U.S.S.G. § 3C1.1. The defendant in this case asserts that her conduct occurred before the investigation or prosecution of the “instant offense of conviction” was underway. We disagree.
The Guidelines direct that “[t]he term ‘instant’ is used in connection with ‘offense,’ ‘federal offense,’ or ‘offense of conviction,’ as the case may be, to distinguish the violation for which the defendant is being sentenced from a prior or subsequent offense, or from an offense before another court (e.g., an offense before a state court involving the same underlying conduct)” U.S.S.G. § 1B1.1 cmt. n. 1(H) (emphasis added). Thus, if Ms. Contreras’s flight to Mexico had affected only state prosecution, it would not count for purposes of § 3C1.1.
In this case, however, Ms.

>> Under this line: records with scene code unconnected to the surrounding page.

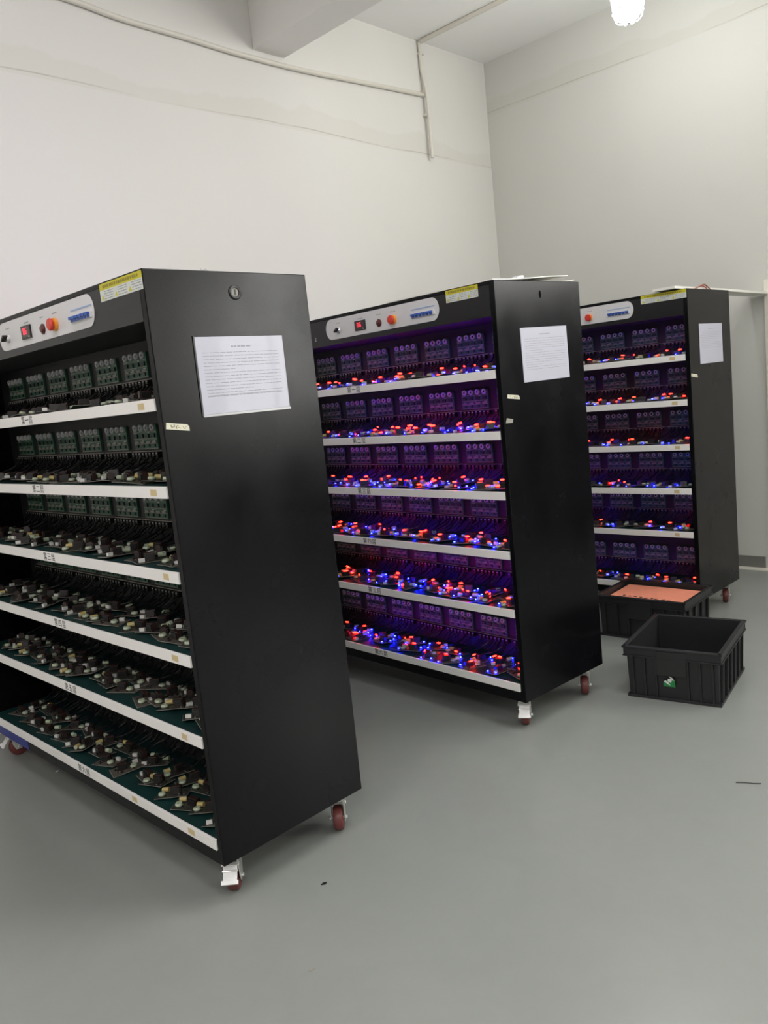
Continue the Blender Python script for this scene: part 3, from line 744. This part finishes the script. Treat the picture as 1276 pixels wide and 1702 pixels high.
f.build('dark_marks', o)
tag(o, 'orange sheet with dark smudges lying in the black bin', 'sheet')
f = MB(); f.box(-.13, .13, -.20, .20, .006, .185, M['bin']); o = f.build('packed_carton', None, bevel=.004); o.location = (2.885, .112, 0); o.rotation_euler = (0, 0, .045)
tag(o, 'black packing under the orange sheet in the bin', 'packing')

# ------------------------------------------------------------------ litter on the floor
o = MB().tube(smooth_pts([(-.018, .036, .0022), (-.004, .010, .003), (.006, -.012, .002), (.018, -.034, .0022)], 4), .0016, M['cable'], 6).build('wire_offcut', smooth=True); o.location = (1.483, -.903, 0)
tag(o, 'short thin black wire lying on the grey floor', 'wire')
o = MB().prism([(-.010, -.002), (.004, -.006), (.011, .002), (.000, .006)], .002, M['chip']).build('debris_chip'); o.location = (.2414, -.1359, .0); o.rotation_euler = (0, 0, -.4)
tag(o, 'small black chip on the floor by the unlit rack', 'debris')
o = MB().prism([(-.009, -.004), (.004, -.005), (.009, .004), (-.002, .006)], .0015, M['speck']).build('paper_scrap'); o.location = (.093, 1.394, 0)
tag(o, 'small white scrap on the floor under the unlit rack', 'scrap')
o = MB().prism([(-.008, -.003), (.006, -.004), (.007, .004), (-.002, .005)], .0012, M['pcb_edge']).build('paper_scrap'); o.location = (-.0197, -.3877, 0)
tag(o, 'small brownish scrap on the open floor', 'scrap')

# ------------------------------------------------------------------ world and view
w = bpy.data.worlds.new('world'); scene.world = w; w.use_nodes = True
w.node_tree.nodes['Background'].inputs['Color'].default_value = (.5, .5, .5, 1); w.node_tree.nodes['Background'].inputs['Strength'].default_value = .0
vs = scene.view_settings; vs.view_transform = 'Standard'; vs.look = 'None'; vs.gamma = 1.0; vs.use_curve_mapping = False; vs.exposure = -0.14
scene.display_settings.display_device = 'sRGB'
cy = scene.cycles
cy.use_denoising = True
cy.max_bounces = 8; cy.diffuse_bounces = 5; cy.glossy_bounces = 3
cy.sample_clamp_indirect = 4.0; cy.sample_clamp_direct = 0
cy.caustics_reflective = False; cy.caustics_refractive = False
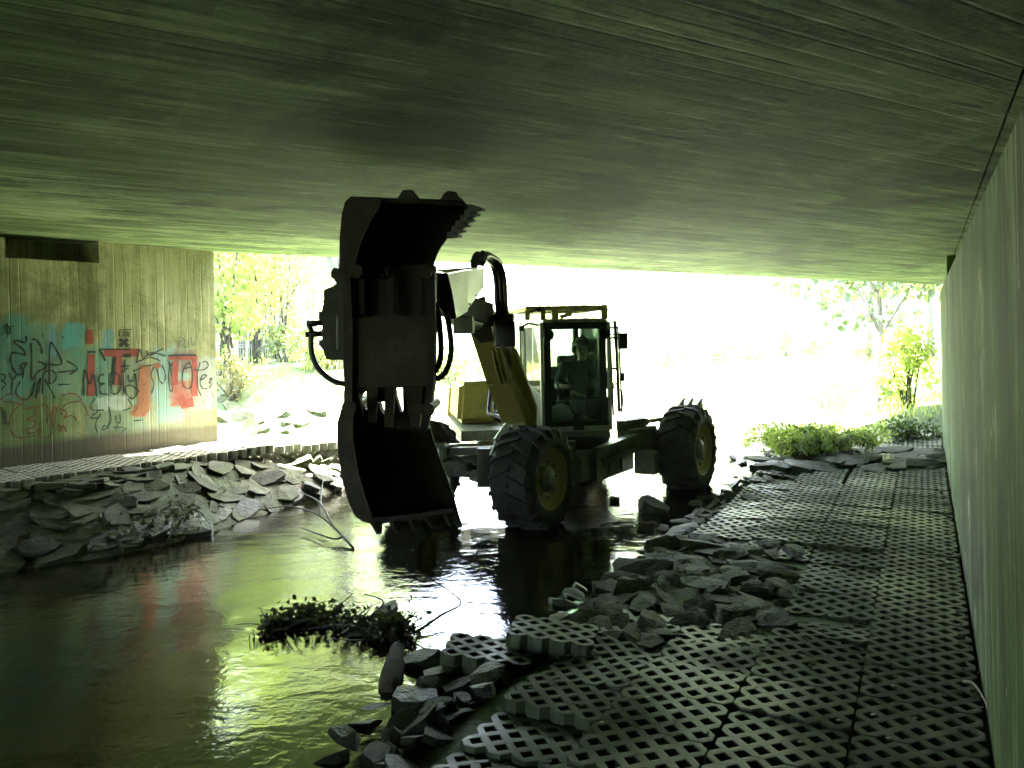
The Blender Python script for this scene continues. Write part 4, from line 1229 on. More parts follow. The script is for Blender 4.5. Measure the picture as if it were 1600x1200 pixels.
def wheel(hub, n, R, W):
    w = bpy.data.objects.new('wheel', None); link(w, EXC); w.location = hub - absloc(EXC)
    n = Vector(n)
    m = MB()
    prof = [(-W + .05, R * .57), (-W + .015, R * .62), (-W, R * .76), (-W + .02, R * .86), (-W + .06, R * .93), (-W * .5, R * .955), (-.06, R * .93), (-.02, R * .86), (0, R * .76), (-.012, R * .64), (-.03, R * .585), (-.06, R * .57)]
    m.lathe(prof, hub, n, 56, False)
    a0 = n.cross(UP).normalized(); b0 = n.cross(a0)
    N = 19
    for side in (0, 1):
        for k in range(N):
            th = 2 * math.pi * (k + .5 * side) / N
            def rp(t, thh, r): return hub + n * t + (a0 * math.cos(thh) + b0 * math.sin(thh)) * r
            ts = (-W * .54, -W * .22, -.035, .0) if side else (-W * .46, -W * .78, -W + .035, -W)
            rs = (R * 1.0, R * 1.0, R * .97, R * .84)
            sw = (0, .13, .21, .25)
            hw = (.050, .052, .060, .066)
            rings = []
            for t, r, s_, h_ in zip(ts, rs, sw, hw):
                lo = r * .90
                rings.append([m.bm.verts.new(rp(t, th + s_ - h_, lo)), m.bm.verts.new(rp(t, th + s_ + h_, lo)), m.bm.verts.new(rp(t, th + s_ + h_ * .7, r)), m.bm.verts.new(rp(t, th + s_ - h_ * .7, r))])
            for i in range(3):
                for j in range(4):
                    m.bm.faces.new([rings[i][j], rings[i][(j + 1) % 4], rings[i + 1][(j + 1) % 4], rings[i + 1][j]])
            m.bm.faces.new(list(reversed(rings[0]))); m.bm.faces.new(rings[-1])
    m.build('tyre', M_RUB, w, smooth=True, angle=35)
    m = MB()
    m.lathe([(-W + .08, R * .3), (-W + .08, R * .585), (-W + .05, R * .59), (-W + .06, R * .55), (-.10, R * .50), (-.06, R * .55), (-.04, R * .595), (-.022, R * .59), (-.03, R * .565), (-.05, R * .54), (-.075, R * .50), (-.085, R * .44), (-.09, R * .25), (-.09, R * .2)], hub, n, 48)
    m.build('rim', M_RIM, w, smooth=True, angle=35)
    m = MB()
    m.lathe([(-.10, R * .24), (-.07, R * .24), (-.06, R * .22), (-.045, R * .14), (-.035, R * .12), (-.03, .02)], hub, n, 28)
    for k in range(8):
        t = 2 * math.pi * k / 8; c = hub + (a0 * math.cos(t) + b0 * math.sin(t)) * R * .33
        m.cyl(c + n * -.10, c + n * -.065, .016, 6)
    m.build('hub', M_STEEL, w, smooth=True, angle=30)
    return w
HF = P(867, 749, 7.6); HR = P(1103, 703, 9.4); RF, WF = .52, .50
wheel(HF, AX, RF, WF); wheel(HR, AX, .525, .47)
HF2 = HF - AX * 1.95; HR2 = HR - AX * 1.95
wheel(HF2, -AX, RF, WF); wheel(HR2, -AX, .525, .47)

# chassis
c0 = Vector((.907, 8.5, 0)); inn = -AX
def CH(a, b, z): p = c0 + HD * a + inn * b; return Vector((p.x, p.y, z))
m = MB()  # pale strokes painted for the light that shows through a gap
m.hexa([CH(0, 0, .27), CH(1.0, 0, .27), CH(1.0, .06, .27), CH(0, .06, .27), CH(0, 0, .62), CH(1.0, 0, .66), CH(1.0, .06, .66), CH(0, .06, .62)])
m.hexa([CH(-.25, .06, .30), CH(1.05, .06, .30), CH(1.05, 1.0, .30), CH(-.25, 1.0, .30), CH(-.25, .06, .58), CH(1.05, .06, .6), CH(1.05, 1.0, .6), CH(-.25, 1.0, .58)])
m.beam(CH(.14, -.012, .47), CH(1.0, -.012, .49), .035, .06)
m.beam(CH(-.02, -.02, .64), CH(1.02, -.02, .68), .10, .03)
for a in (.3, .62): m.beam(CH(a, -.01, .30), CH(a, -.01, .45), .02, .03)
for a in (.38, .52): m.box(CH(a, -.006, .57), (.02, .02, .05))
bmesh.ops.recalc_face_normals(m.bm, faces=m.bm.faces[:])
m.build('chassis', M_STEEL, EXC)
m = MB(); tc_ = P(885, 697, 9.3); tc_.z = 0
m.lathe([(.56, .50), (.62, .52), (.70, .52), (.73, .48)], tc_, (0, 0, 1), 40)
for k in range(26):
    a = 2 * math.pi * k / 26; m.cyl(tc_ + Vector((math.cos(a) * .50, math.sin(a) * .50, .70)), tc_ + Vector((math.cos(a) * .50, math.sin(a) * .50, .735)), .016, 6)
m.build('slewing_ring', M_DARK, EXC, smooth=True, angle=30)

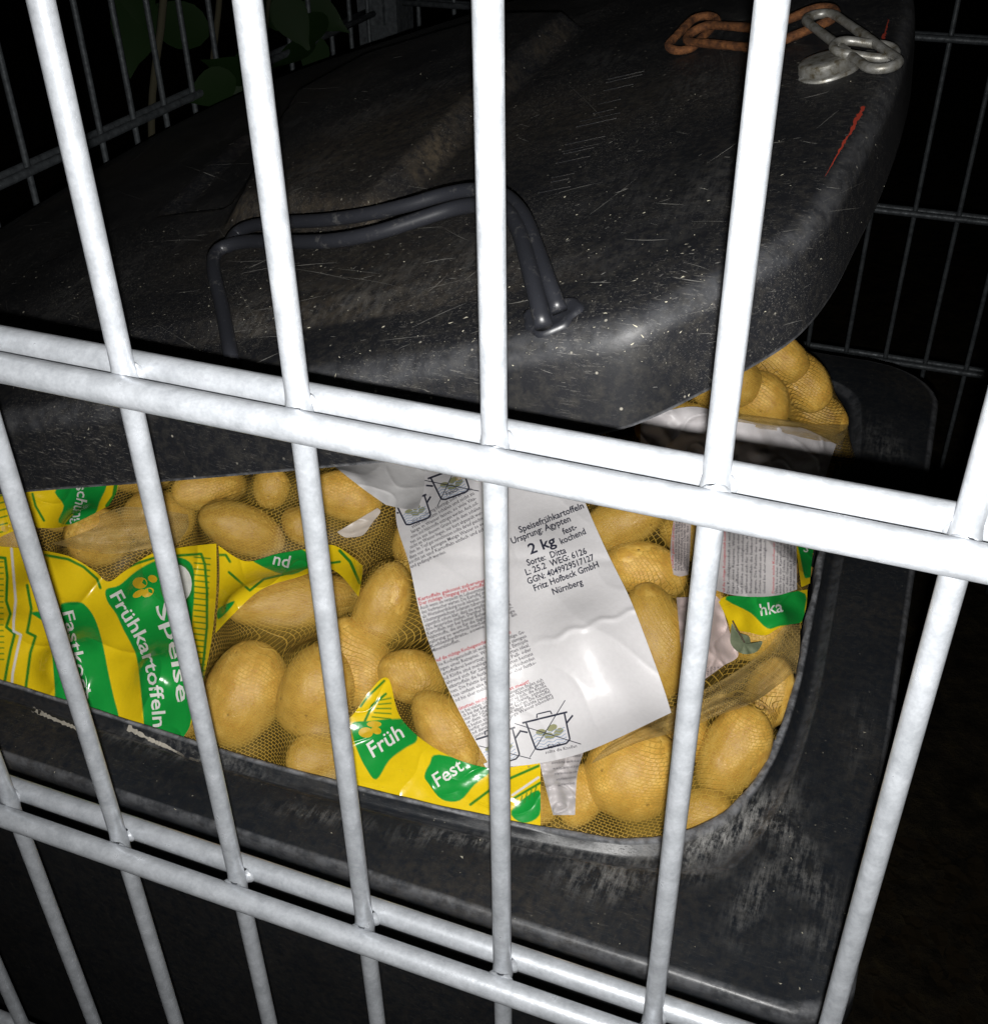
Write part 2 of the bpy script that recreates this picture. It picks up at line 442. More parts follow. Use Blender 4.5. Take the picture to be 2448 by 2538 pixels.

Contreras committed an offense that could have been prosecuted either by state or by federal authorities. When she fled to Mexico, she did not know whether the prosecution she was obstructing was one that eventually would proceed in federal court or in state court. Indeed, the record is not clear whether, at the time she fled to Mexico, the federal indictment had yet been entered. She fled sometime after October 7, 2004; the federal grand jury indicted her on October 20. There is no doubt, however, that her five-month absence precluded federal authorities from proceeding with prosecution in her case until she returned to the jurisdiction. Thus, although we agree with defendant’s argument that the language of the guideline confines the obstruction enhancement to obstruction of the administration of justice with respect to the “instant” offense, meaning the federal prosecution, we hold that where a defendant’s obstructive conduct impedes or delays prosecution by both federal and state authorities, the enhancement is applicable.
Even if Ms. Contreras slipped across the border before the grand jury did its work, this would not make her flight any less obstructive with respect to the federal prosecution. In
United States v. Mills,
this Court upheld the application of the obstruction enhancement to a defendant— a federal prisoner — who tampered with videotape evidence to erase the record of his conduct.
A' contrary interpretation would have strange consequences. Many, if not most, federal drug prosecutions occur as a result of state investigations.
See, e.g.
Paul G. Cassell,
Too Severe?,
56 Stan. L.Rev. 1017, 1040 (2004) (noting “the increasing trend by federal prosecutors to ‘adopt’ what is essentially a state investigation for federal prosecution”). It would make little sense to determine the applicability of the guideline, by the identity of the officers who conduct the initial investigation rather than the nature of the ultimate prosecution. As the Fourth Circuit has noted: “The failure of the guideline to distinguish between an investigation by federal officials as opposed to state officials undoubtedly is founded in a recognition that state officers are authorized to and frequently do investigate criminal conduct that ultimately is prosecuted under federal law.”
United States v. Self,
Seven other circuits have considered whether the obstruction of a state investigation based on the same facts as the eventual federal conviction merits a § 3C1.1 enhancement. Of those circuits, six have held that obstruction of the state proceeding does qualify for the enhancement; only one held that it did not.
United States v. Perez,
IV. Conclusion
Accordingly, we AFFIRM Ms. Contreras’s conviction and her sentence.
Notes
. The district court in its order and both parties in their appellate briefs addressed the search issue in terms of reasonable suspicion rather than probable cause, but we assume they must have meant the latter. Because we resolve the search issue on the basis of consent, any error that may have occurred in this respect is inconsequential.